Émilie Peluchon est, vous le savez, la directrice du festival La Maison Danse Uzès. Et elle a souvent de bonnes idées, comme celle de rassembler deux programmes pensés pour la formation professionnelle du danseur interprète Coline (Istres). Life is Better at the Beach, une création sur-mesure d’Alban Richard, et MUD / Le final, un extrait de la pièce Mille et une danses de Thomas Lebrun. Deux spectacles à la cohérence totale qui permettent de montrer les possibles, entre lignes précises et courbes parfaites, de ces treize interprètes brillant.e.s.
Cette partition présentée comme étant « au croisement de la plage et du disco » nous expose le groupe des treize au fur et à mesure. Une première arrive, en short sur son maillot une pièce, et elle cherche la position qui la rendra la plus instagrammable. Pour cela, il faut ralentir le geste, avoir l’air hautain, regarder de côté, tourner le cou pour chopper la lumière. Le bas du corps n’est pas en reste. Lui aussi se décale de façon assez inconfortable. Il ne se déploie jamais vraiment. Mais, vous connaissez le problème de la plage en été, c’est vite blindé. La solitude ne dure pas, ils et elles arrivent, par grappe, chacun.e prêt.e à se jeter à l’eau.
Le grand bain en l’occurrence se matérialise par une délirante composition de lignes qui permet à la fois de les faire travailler sur l’unisson et sur ses points de rupture L’écriture est au cordeau. Les temps sont complètements chamboulés. Leurs seuls repères sont ceux de la bande-son démente qui se résume à une seule chanson, elle aussi chamboulée. Et quelle chanson ! Pendant les 35 minutes que dure cette leçon de marche accidentée, on entend « I feel love » de Donna Summer, triturée, répliquée, augmentée et, quelques fois, complète. Les boucles du début sont l’occasion pour ils et elles de lever un bras presque en arabesque, de se croiser les un.e.s et les autres dans un demi-tour qui demande une dextérité folle. La pièce est très technique dans sa réalisation. Elle ne tient que si toustes jouent le jeu, que si toustes vont dans la même direction en même temps. La marche devient une pulsation disco obsédante et terriblement bien exécutée.

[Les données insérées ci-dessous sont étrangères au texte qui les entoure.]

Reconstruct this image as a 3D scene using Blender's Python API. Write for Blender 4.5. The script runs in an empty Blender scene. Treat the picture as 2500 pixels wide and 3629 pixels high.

Après un efficace passage de balai, nous retrouvons la même équipe en version glam. La plage a laissé place à une soirée chic. Les baskets ont été rangées au placard, les pieds sont nus et les corps brillent en lurex et paillettes. La lumière les sculpte. Bienvenue dans le monde de Thomas Lebrun où le néo-classique et la pop se croisent pour le meilleur, le disco est resté sur le sable, mais l’amour existe encore, Elvis le chante.
Ce spectacle est une transmission. Il s’agit donc du final de Mille et une danses écrit en 2021. Il est à la fois d’une élégance folle, d’une précision dingue, et il déborde de malice. Là encore, les unissons et les unités sont présentes, ce qui nous donne une autre approche de ces interprètes tous très singuliers. Tout comme chez Alban Richard, la question de leur identité est présente. Il n’y a pas d’unité de costume, pas d’unité de genre. Ils et elles sont comme ils et elles sont, c’est tout.
L’écriture est celle de Thomas Lebrun, à 100 %, il inscrit dans les corps des profondeurs presque classiques. Les jambes vont chercher loin le pas de côté, les chevilles se tendent, les entrées et les sorties se multiplient, donnant l’occasion aux interprètes de montrer leurs singularités. On se marre aussi pas mal, face à des scènes façon concours de danse improvisé. La partition leur impose de changer de registre en quelques secondes. Le travail sur la précision des lignes et les farandoles bauschiennes sont, chacun.e à leur endroit, magnifiquement exécutés.
Le passage des horizontalités de la plage aux profondeurs courbées de la nuit est un exercice subtil qui démontre la précision de la formation Coline. Ils et elles sont à suivre de près. Retenez leurs noms : Bilal Alami Badissi, Joffrey Bardot, Hippolyte Desneux, Pénélope Estevez Perera, Cassandre Guerdat, Isaë Lecarpentier, Juliette Peyronnaud, Yuma Pochet, Thaïs Robin, Noah Deneulin-Rolland, Matéo Souillard, Lilian Taillard et Anaëlle Thiéry.
Le festival La Maison Danse Uzès continue jusqu’au 9 juin.